Quand on lit Platon, on aperçoit que dans les temps antérieurs à lui, et de son temps, il existait beaucoup d’écrivains qui préconisaient le matérialisme. Ces écrivains ne sont pas parvenus jusqu’à nous, ou n’y sont parvenus que fort incomplètement. Il en a été ainsi dans presque tous les siècles : la plupart des grandes réputations littéraires se sont jointes au spiritualisme. L’instinct et le goût du genre humain soutiennent cette doctrine ; ils la sauvent souvent en dépit des hommes eux-mêmes, et font surnager les noms de ceux qui s’y attachent. Il ne faut donc pas croire que dans aucun temps, et quel que soit l’état politique, la passion des jouissances matérielles et les opinions qui s’y rattachent pourront suffire à tout un peuple.
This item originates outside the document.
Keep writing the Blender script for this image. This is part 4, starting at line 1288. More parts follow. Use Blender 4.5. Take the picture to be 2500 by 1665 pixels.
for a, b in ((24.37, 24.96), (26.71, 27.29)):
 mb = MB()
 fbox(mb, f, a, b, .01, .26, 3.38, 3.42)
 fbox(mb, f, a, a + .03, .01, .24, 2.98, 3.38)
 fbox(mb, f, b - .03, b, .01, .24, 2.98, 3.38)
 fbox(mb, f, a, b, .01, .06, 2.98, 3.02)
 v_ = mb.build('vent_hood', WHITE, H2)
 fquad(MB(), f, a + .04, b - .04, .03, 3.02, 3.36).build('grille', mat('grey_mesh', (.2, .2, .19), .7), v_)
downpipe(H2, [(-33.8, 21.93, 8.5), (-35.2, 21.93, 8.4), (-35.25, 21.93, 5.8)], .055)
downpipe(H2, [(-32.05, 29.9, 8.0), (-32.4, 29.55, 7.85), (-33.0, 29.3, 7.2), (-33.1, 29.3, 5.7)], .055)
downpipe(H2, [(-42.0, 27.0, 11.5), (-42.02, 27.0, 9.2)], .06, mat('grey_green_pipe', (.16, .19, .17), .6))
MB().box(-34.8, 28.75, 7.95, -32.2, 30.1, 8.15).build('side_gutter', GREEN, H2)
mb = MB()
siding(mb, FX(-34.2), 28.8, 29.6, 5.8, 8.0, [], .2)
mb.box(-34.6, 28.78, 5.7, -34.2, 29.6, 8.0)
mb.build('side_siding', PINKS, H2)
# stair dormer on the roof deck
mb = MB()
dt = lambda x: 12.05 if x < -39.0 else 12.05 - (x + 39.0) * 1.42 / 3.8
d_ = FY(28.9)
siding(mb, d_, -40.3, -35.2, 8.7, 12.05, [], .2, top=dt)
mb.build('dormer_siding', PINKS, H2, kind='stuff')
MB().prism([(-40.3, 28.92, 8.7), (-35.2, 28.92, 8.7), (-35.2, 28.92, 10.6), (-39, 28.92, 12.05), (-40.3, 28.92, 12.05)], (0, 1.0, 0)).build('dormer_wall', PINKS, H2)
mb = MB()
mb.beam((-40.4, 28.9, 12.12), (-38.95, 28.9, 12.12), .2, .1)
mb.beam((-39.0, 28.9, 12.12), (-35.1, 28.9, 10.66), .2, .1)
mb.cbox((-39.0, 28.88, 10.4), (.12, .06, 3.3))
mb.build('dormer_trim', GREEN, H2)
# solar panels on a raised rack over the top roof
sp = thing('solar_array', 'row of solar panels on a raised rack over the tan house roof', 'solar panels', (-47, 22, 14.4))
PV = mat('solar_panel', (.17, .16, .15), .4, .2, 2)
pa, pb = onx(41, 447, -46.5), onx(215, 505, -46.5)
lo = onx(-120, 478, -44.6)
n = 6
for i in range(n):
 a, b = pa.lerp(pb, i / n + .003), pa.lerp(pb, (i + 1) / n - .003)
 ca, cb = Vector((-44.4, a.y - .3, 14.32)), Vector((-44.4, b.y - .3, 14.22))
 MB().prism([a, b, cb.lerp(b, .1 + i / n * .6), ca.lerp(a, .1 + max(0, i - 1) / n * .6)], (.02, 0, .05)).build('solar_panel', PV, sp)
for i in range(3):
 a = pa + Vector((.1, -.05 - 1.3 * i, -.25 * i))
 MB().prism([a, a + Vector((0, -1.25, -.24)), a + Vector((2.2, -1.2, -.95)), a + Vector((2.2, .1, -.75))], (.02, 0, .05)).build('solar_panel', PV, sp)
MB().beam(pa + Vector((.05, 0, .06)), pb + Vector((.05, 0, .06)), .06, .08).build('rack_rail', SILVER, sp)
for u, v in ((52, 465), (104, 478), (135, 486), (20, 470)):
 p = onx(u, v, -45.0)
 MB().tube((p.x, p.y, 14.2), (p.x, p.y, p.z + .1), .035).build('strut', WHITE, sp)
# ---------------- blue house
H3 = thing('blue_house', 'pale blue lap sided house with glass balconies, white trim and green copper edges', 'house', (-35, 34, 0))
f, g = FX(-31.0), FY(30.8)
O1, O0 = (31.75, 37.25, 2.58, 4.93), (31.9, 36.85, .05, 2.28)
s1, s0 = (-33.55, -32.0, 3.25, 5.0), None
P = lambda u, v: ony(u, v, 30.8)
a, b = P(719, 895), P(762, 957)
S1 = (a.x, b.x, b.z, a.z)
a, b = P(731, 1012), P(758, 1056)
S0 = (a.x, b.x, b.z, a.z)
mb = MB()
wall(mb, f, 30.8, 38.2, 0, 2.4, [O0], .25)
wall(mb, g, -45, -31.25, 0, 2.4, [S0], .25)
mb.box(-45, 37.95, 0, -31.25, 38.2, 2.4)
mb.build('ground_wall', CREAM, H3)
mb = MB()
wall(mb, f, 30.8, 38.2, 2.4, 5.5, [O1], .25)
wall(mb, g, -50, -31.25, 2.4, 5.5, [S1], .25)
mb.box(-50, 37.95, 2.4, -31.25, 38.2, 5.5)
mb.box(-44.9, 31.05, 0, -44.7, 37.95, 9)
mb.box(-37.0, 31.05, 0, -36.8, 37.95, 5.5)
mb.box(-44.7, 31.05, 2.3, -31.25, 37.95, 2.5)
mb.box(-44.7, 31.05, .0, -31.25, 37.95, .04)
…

Le cœur de l’homme est plus vaste qu’on ne le suppose ; il peut renfermer à la fois le goût des biens de la terre et l’amour de ceux du ciel ; quelquefois il semble se livrer éperduement à l’un des deux ; mais il n’est jamais longtemps sans songer à l’autre.

S’il est facile de voir que c’est particulièrement dans les temps de démocratie qu’il importe de faire régner les opinions spiritualistes ; il n’est pas aisé de dire comment ceux qui gouvernent les peuples démocratiques doivent faire pour qu’elles y règnent.